When the newlyweds and Lady Lucille relocate to the Sharpe ancestral home at Allerdale Hall, a decrepit mansion so far out in rural England that it's four hours to the nearest town, the truth becomes clear: the Sharpes are penniless, and Allerdale Hall is in almost complete ruins, with a hole in the roof that allows leaves , rain, and snow to pour down directly into the main living room. It also rests on a large deposit of natural clay into which it's been very slowly sinking for decades. While it's clear the Sharpes are running a con game of sorts in an attempt to get Edith's money, it's also obvious that Allerdale Hall is haunted by the vengeful ghosts of those who have died within its walls. Edith encounters these ghosts but can't convince Sir Thomas or Lady Lucille that they're real, and Edith grows even more alarmed when she learns that, because of the red clay surrounding Allerdale Hall, the home is referred to by some as "Crimson Peak," the very place the ghostly spectre of her mother warned her about years earlier.

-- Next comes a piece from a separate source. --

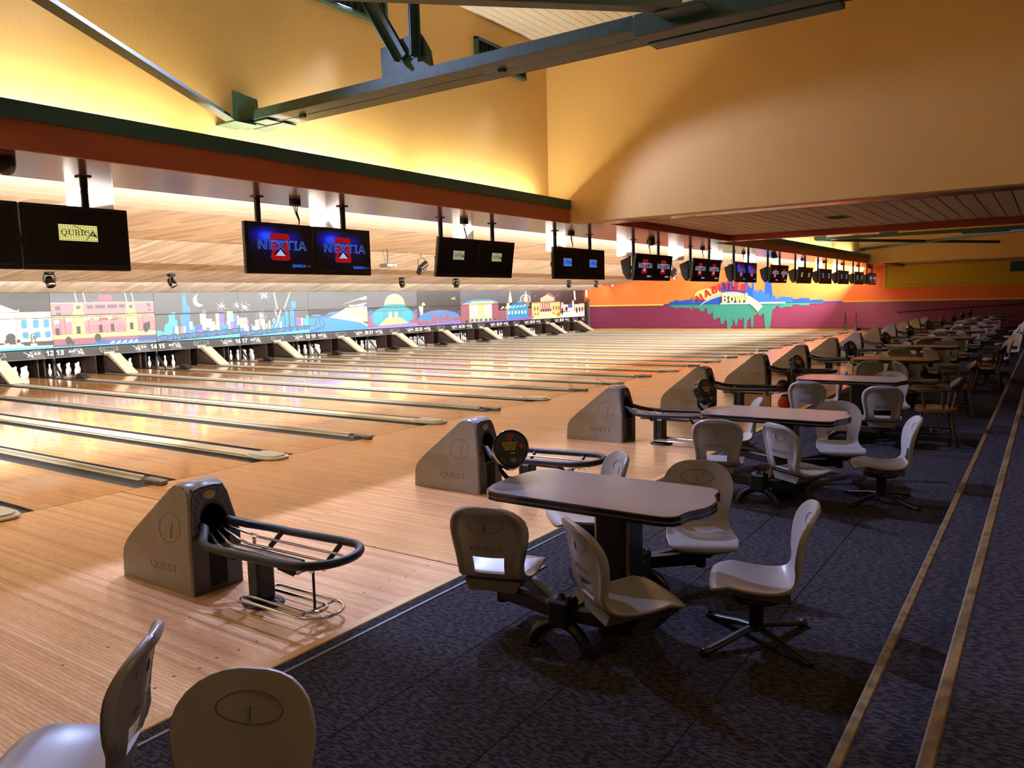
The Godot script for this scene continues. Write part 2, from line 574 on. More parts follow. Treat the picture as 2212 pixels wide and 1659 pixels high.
func shell() -> void:
	# approach: the boards near the bowlers are single boards, the far ones one slab
	var fl := slab("floor", Vector3(FOUL, -0.3, -4.6), Vector3(-3.27, -0.006, 6.0), M.board_gap)
	var s := S()
	box(s, Vector3.ZERO, Vector3(-3.27 - FOUL, 0.02, 0.0262), 0.0008)
	var bm := put(s)
	for i in 170:
		var o := obj("board", bm, M["board%d" % (rng.randi() % 6)], fl)
		o.position = Vector3((FOUL - 3.27) / 2.0, -0.01, -0.02 - 0.027 * i)
	slab("floor", Vector3(FOUL, -0.3, ZF), Vector3(-3.27, 0.0, -4.6105), M.approach_wood)
	# locator dots let into the boards
	s = S()
	lathe(s, [Vector2(0, 0.0005), Vector2(0.009, 0.0005), Vector2(0.009, -0.004)], 10)
	var dm := put(s)
	for k in range(-1, 4):
		for lane in 2:
			for j in 7:
				for row in [-3.95, -4.65, -8.45]:
					if row == -4.65 and j % 2: continue
					var zc := Z0 - P * k + (0.87 if lane else -0.87) + (j - 3) * 0.135
					if zc > -0.3: continue
					var d := obj("locator_dot", dm, M.dot, fl)
					d.position = Vector3(row + 0.02 * sin(j * 9.0), 0.0, zc)
	# settee area one step up, two more steps to the concourse
	var cf := slab("floor", Vector3(-3.27, -0.3, ZF), Vector3(-0.4, CY - 0.008, 6.0), M.carpet_seam)
	s = S()
	box(s, Vector3.ZERO, Vector3(0.632, 0.02, 0.912), 0.002)
	var tm := put(s)
	for i in 4:
		for j in 33:
			var o := obj("carpet_tile", tm, M.carpet, cf)
			o.position = Vector3(-3.12 + 0.318 + 0.6355 * i, CY - 0.01, 0.9 - 0.9145 * j - (0.457 if i % 2 else 0.0))
	slab("far_carpet", Vector3(-3.12, CY - 0.02, ZF), Vector3(-0.57, CY, -29.28), M.carpet, 0.0, cf)
	slab("edge_carpet", Vector3(-3.225, CY - 0.02, ZF), Vector3(-3.135, CY - 0.001, 6.0), M.carpet, 0.0, cf)
	slab("edge_rail", Vector3(-3.14, CY - 0.02, ZF), Vector3(-3.118, CY + 0.006, 6.0), M.alu, 0.003, cf)
	slab("nosing", Vector3(-3.29, CY - 0.04, ZF), Vector3(-3.222, CY + 0.004, 6.0), M.nosing_wood, 0.006, cf)
	var st := slab("floor", Vector3(-0.57, -0.3, ZF), Vector3(0.0, CY + 0.17, 6.0), M.carpet)
	slab("nosing", Vector3(-0.592, CY + 0.12, ZF), Vector3(-0.545, CY + 0.176, 6.0), M.nosing, 0.008, st)
	st = slab("floor", Vector3(-0.275, -0.3, ZF), Vector3(8.0, CY + 0.34, 6.0), M.carpet)
	slab("nosing", Vector3(-0.298, CY + 0.29, ZF), Vector3(-0.245, CY + 0.346, 6.0), M.nosing, 0.008, st)
	# outer walls
	slab("wall_right", Vector3(8.0, -0.3, ZF - 0.2), Vector3(8.2, 6.6, 6.2), M.yellow)
	slab("wall_back", Vector3(-28.2, -0.3, 6.0), Vector3(8.2, 6.6, 6.2), M.yellow)
	slab("wall_pit", Vector3(-28.2, -0.3, ZF - 0.2), Vector3(-28.0, 6.6, 6.2), M.black_matte)
	slab("floor", Vector3(-28.2, -0.4, ZF - 0.2), Vector3(FOUL, -0.12, 6.2), M.black_matte)
	# high bay over the bowlers
	slab("wall_upper", Vector3(-7.48, SY + 0.05, BZ), Vector3(-7.28, 6.6, 6.0), M.yellow)
	slab("wall_bulkhead", Vector3(-7.48, SY + 0.001, BZ - 0.3), Vector3(8.0, 6.6, BZ), M.yellow)
	var cg := slab("ceiling", Vector3(-7.48, 6.345, BZ), Vector3(8.0, 6.6, 6.0), M.tile_grid)
	ceiling_tiles(cg, -7.28, -7.28 + 0.153 * 36, -12.1, -12.1 + 1.23 * 5, 6.338, 0.153, 1.23, 0.007, M.white_tile)
	slab("far_tiles", Vector3(-7.27, 6.328, -5.95), Vector3(8.0, 6.345, 6.0), M.white_tile, 0.0, cg)
	slab("side_tiles", Vector3(-1.77, 6.328, BZ), Vector3(8.0, 6.345, -5.95), M.white_tile, 0.0, cg)
	# soffit with fascia, cap and the trough of the cove lights
	slab("ceiling_soffit", Vector3(-8.25, SY, ZF), Vector3(-6.88, SY + 0.06, 6.0), M.soffit)
	for z in [[BZ, 6.0], [-38.5, -18.9]]:
		var f := slab("trim_fascia", Vector3(-6.90, SY - 0.004, z[0]), Vector3(-6.86, SY + 0.24, z[1]), M.orange)
		slab("cap", Vector3(-6.92, SY + 0.235, z[0]), Vector3(-6.83, SY + 0.38, z[1]), M.green, 0.004, f)
	slab("trim_soffit_edge", Vector3(-8.27, SY, ZF), Vector3(-8.24, SY + 0.12, 6.0), M.soffit)
	# low bay between the two high ones
	for z in [[-12.5, BZ - 0.3, "ceiling_border"], [-18.9, -18.6, "ceiling_border"], [-39.2, -38.8, "ceiling_border"]]:
		slab(z[2], Vector3(-6.88, SY, z[0]), Vector3(8.0, SY + 0.2, z[1]), M.soffit)
	for z in [[-18.6, -12.5], [ZF, -39.2]]:
		slab("ceiling_border", Vector3(-6.88, SY, z[0]), Vector3(-6.45, SY + 0.2, z[1]), M.soffit)
		slab("trim_fascia", Vector3(-6.46, SY - 0.003, z[0]), Vector3(-6.43, SY + 0.15, z[1]), M.rust)
		slab("trim_fascia", Vector3(-6.43, SY - 0.003, z[0] - 0.01), Vector3(8.0, SY + 0.15, z[0] + 0.02), M.rust)
		slab("trim_fascia", Vector3(-6.43, SY - 0.003, z[1] - 0.02), Vector3(8.0, SY + 0.15, z[1] + 0.01), M.rust)
		var c := slab("ceiling", Vector3(-6.45, SY + 0.152, z[0]), Vector3(8.0, SY + 0.3, z[1]), M.plank_gap)
		s = S()
		box(s, Vector3.ZERO, Vector3(0.225, 0.02, z[1] - z[0] - 0.05), 0.003)
		var pm := put(s)
		for i in 60:
			var o := obj("ceiling_plank", pm, M.plank, c)
			o.position = Vector3(-6.31 + 0.245 * i, SY + 0.143, (z[0] + z[1]) / 2.0)
		if z[0] > -20.0:
			s = S()
			box(s, Vector3(-3.4, SY + 0.128, -15.9), Vector3(0.42, 0.014, 0.5), 0.004)
			var v := obj("ceiling_vent", s, M.plastic_dark, c)
			bx("grille", Vector3(-3.4, SY + 0.119, -15.9), Vector3(0.3, 0.008, 0.4), M.vent_dark, v)
	# second high bay
	slab("wall_upper", Vector3(-7.48, SY + 0.05, -38.5), Vector3(-7.28, 6.6, -18.9), M.yellow)
	slab("wall_bulkhead", Vector3(-7.48, SY + 0.21, -18.9), Vector3(8.0, 6.6, -18.7), M.yellow)
	slab("wall_bulkhead", Vector3(-7.48, SY + 0.001, -38.8), Vector3(8.0, 6.6, -38.5), M.yellow)
	slab("ceiling", Vector3(-7.48, 6.33, -38.8), Vector3(8.0, 6.6, -18.7), M.white_tile)
	slab("ceiling", Vector3(-7.48, 3.75, -18.7), Vector3(8.0, 4.0, BZ - 0.3), M.black_matte)
	slab("ceiling", Vector3(-7.48, 3.75, ZF), Vector3(8.0, 4.0, -38.8), M.black_matte)
	# stepped ceiling over the lanes: tiles, then planes with hidden tubes behind each drop
	var lc := slab("ceiling", Vector3(-12.1, 3.69, ZF), Vector3(-7.3, 3.9, 6.0), M.tile_grid)
	ceiling_tiles(lc, -12.1, -12.1 + 0.62 * 6, -20.6, -20.6 + 0.62 * 30, 3.682, 0.62, 0.62, 0.008, M.white_tile)
	slab("far_tiles", Vector3(-12.1, 3.672, ZF), Vector3(-8.38, 3.69, -20.6), M.white_tile, 0.0, lc)
	slab("near_tiles", Vector3(-12.1, 3.672, -2.0), Vector3(-8.38, 3.69, 6.0), M.white_tile, 0.0, lc)
	slab("cove_back", Vector3(-7.56, SY + 0.06, ZF), Vector3(-7.5, 3.68, 6.0), M.white_tile)
	var pts := [[-12.1, 3.672], [-16.4, 3.57], [-18.9, 3.22], [-18.95, 3.30], [-19.7, 3.30], [-22.6, 2.98], [-23.55, 2.90], [-23.6, 3.02], [-25.4, 2.62]]
	for i in pts.size() - 1:
		var a: Array = pts[i]
		var b: Array = pts[i + 1]
		s = S()
		var poly := PackedVector2Array([Vector2(a[0], a[1]), Vector2(b[0], b[1]), Vector2(b[0], b[1] + 0.06), Vector2(a[0], a[1] + 0.06)])
		if absf(a[0] - b[0]) < 0.1: poly = PackedVector2Array([Vector2(a[0], a[1]), Vector2(b[0], b[1]), Vector2(b[0] - 0.03, b[1]), Vector2(a[0] - 0.03, a[1])])
		prism(s, poly, 6.0 - ZF, Transform3D(Basis(), Vector3(0, 0, ZF)))
		struct("ceiling", s, M.ceiling_beige)
	slab("ceiling", Vector3(-28.0, 4.0, ZF), Vector3(-7.3, 4.1, 6.0), M.black_matte)
	slab("wall_mask_back", Vector3(-25.6, 2.6, ZF), Vector3(-25.45, 4.0, 6.0), M.black_matte)
	# vents high on the upper wall
	for z in [-10.4, -7.15]:
		var n: int = 12
		var v := thing("wall_vent", "green framed louvred vent high on the yellow wall, %s" % ("nearer the bulkhead corner" if z < -9 else "cut by the top edge"), "vent", Vector3(-7.28, 5.64, z), 0.0, "upper wall vents")
		for y in [[0.0, 0.03], [0.33, 0.03]]: bx("frame", Vector3(0.03, y[0], 0), Vector3(0.07, 0.04, 1.34), M.steel_green, v, 0.004)
		for e in [-0.65, 0.65]: bx("frame", Vector3(0.03, 0.165, e), Vector3(0.07, 0.36, 0.04), M.steel_green, v, 0.004)
		bx("backing", Vector3(0.004, 0.165, 0), Vector3(0.008, 0.33, 1.3), M.vent_dark, v)
		for i in n: bx("louvre", Vector3(0.025, 0.165, -0.58 + i * 1.16 / (n - 1)), Vector3(0.03, 0.3, 0.006), M.steel_green, v)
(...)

While reminiscent of Rebecca and The Turn of the Screw, CRIMSON PEAK has a long stretch of being a Victorian take on THE SHINING. From her childhood, Edith has had a "shining" of sorts that she blocked and let manifest in her writing of ghost stories. The Kubrickian design and layout of Allerdale Hall, with its endless corridors, a bathtub scene that's a blatant riff on Jack's encounter in room 237, a ball that enters the frame and rolls to Edith but there's no one there who could've rolled it to her, and warnings from Lady Lucille to stay out of certain areas, all owe a debt to at least Kubrick's (perhaps not Stephen King's) vision of the Overlook Hotel. There's even a Dick Hallorann surrogate in Alan, who journeys overseas from Buffalo to England and travels a great distance in a blinding blizzard to the snowed-in Allerdale Hall in an attempt to rescue Edith once he realizes the Sharpes' true intent. All of this looks incredible, but in terms of story and theme, del Toro's a bit on autopilot. His efforts were unquestionably concentrated in the visual aspects of the film, and to that respect, it works beautifully. If you want an impossibly gorgeous piece of Gothic eye candy, you can't beat CRIMSON PEAK, which demands to be seen on as big of a screen as possible. Del Toro has said, in envisioning Edith as his heroine, that CRIMSON PEAK is for his "inner 14-year-old bookish girl." That's a telling statement, because in terms of content, CRIMSON PEAK isn't really for 14-year-old bookish girls, but its character arcs and story progression could've very well been concocted by a 14-year-old del Toro. There's a lot to love here, especially if you're a fan of Gothic chillers, haunted mansions, and the garish lighting of Roger Corman's AIP Poe adaptations and when Mario Bava started making movies in color with 1964's BLACK SABBATH. But del Toro the screenwriter just isn't working at the same level as del Toro the director.